Press reaction to the Harlem Hellfighters performances included the following 5* review in Scottish national paper, The Herald
https://www.heraldscotland.com/arts_ents/17202023.music-jason-moran-paisley-arts-centre-five-stars/
and the following review in London Jazz News
http://www.londonjazznews.com/2018/11/review-jason-moran-harlem-hellfighters.html
And extracts from others…..
From John Lewis’s review in the Guardian
Jason Moran: The Harlem Hellfighters review – the soldiers who brought jazz to Europe
Barbican, London
4 / 5 stars
Moran’s musical homage to bandleader Jim Europe and his wartime ragtime band keeps the spirit of the music alive without casting it in aspic
When the 369th Infantry arrived in Brittany on 1 January 1918, they were not only the first African American regiment to fight for the US Army in the Great War, they also became the first people to take jazz across the Atlantic. The regiment contained a ragtime band called the Harlem Hellfighters, led by Lieutenant James Reese Europe, the best known black bandleader in the US at the time, who entertained troops across Europe before returning home as heroes.
Intrigued by this story, Texan pianist Jason Moran and his trio have assembled a seven-piece British horn section to pay tribute to Jim Europe’s music. Jerky two-step tunes that the Hellfighters performed are faithfully rendered, but with a novel twist. Rather like Ornette Coleman’s avant-trad mash-ups, these orchestrations paint an alternative history of jazz that stops in 1920, misses out half a century of swing and bebop, and goes straight into free improv. Moran lurches from intense ragtime into jabbering improvisations, while his horns also freak out, often playing an extraordinary series of sounds that sound like a tape being reversed.
And from the Bristol Jazz Blog, Jon Turney…
An altogether fascinating 90 minutes, and one of the most memorable gigs of the year….

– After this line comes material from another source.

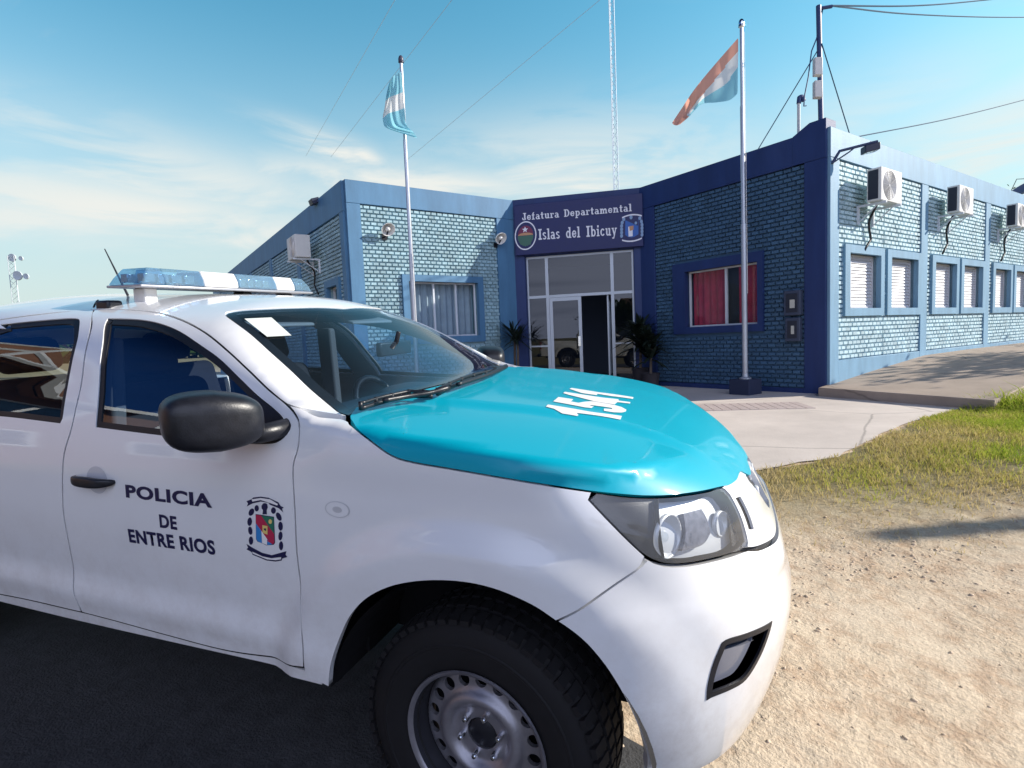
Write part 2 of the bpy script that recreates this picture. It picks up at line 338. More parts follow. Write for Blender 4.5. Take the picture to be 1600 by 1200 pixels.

What I heard in Cardiff at the Royal Welsh College the other night seemed a marvellous marriage of proto-jazz styles with modernism. Jason Moran’s aim was to highlight the work of bandleader James Reese Europe. I checked, and he’s at least a footnote in all the jazz histories*, but he’d passed me by until now. And what a fascinating figure: led an all-black ensemble; promoted music that developed what the people he knew listened to; made the first recordings of jazz, or almost jazz, by an African-American band before the war, and a second batch shortly before his early demise in 1919.
On top of that, he joined the black 369th Infantry, known as the Harlem Hellfighters, in WW1, enlisting in the service of a country that, as Moran put it flatly,”made him no promises”. They fought in France and Reese, who became the regimental bandleader, performed widely in Europe. The parade on their return to New York drew an immense crowd.
All this inspired Moran’s regular trio, with Tyrus Mateen on bass and the always arresting Nasheet Waits on drums and a band drawn from the UK-based Tomorrow’s Warriors (plus Andy Grappy on one of two tubas). The trio were well to the fore at first, but the band had plenty to do thereafter, and everyone rose brilliantly to the challenge of often complex scores. The tunes were generally lively-going-on-raucous, the band sound – seven horns including those two tubas – rich, and the blend of old and new cleverly worked into the arrangements.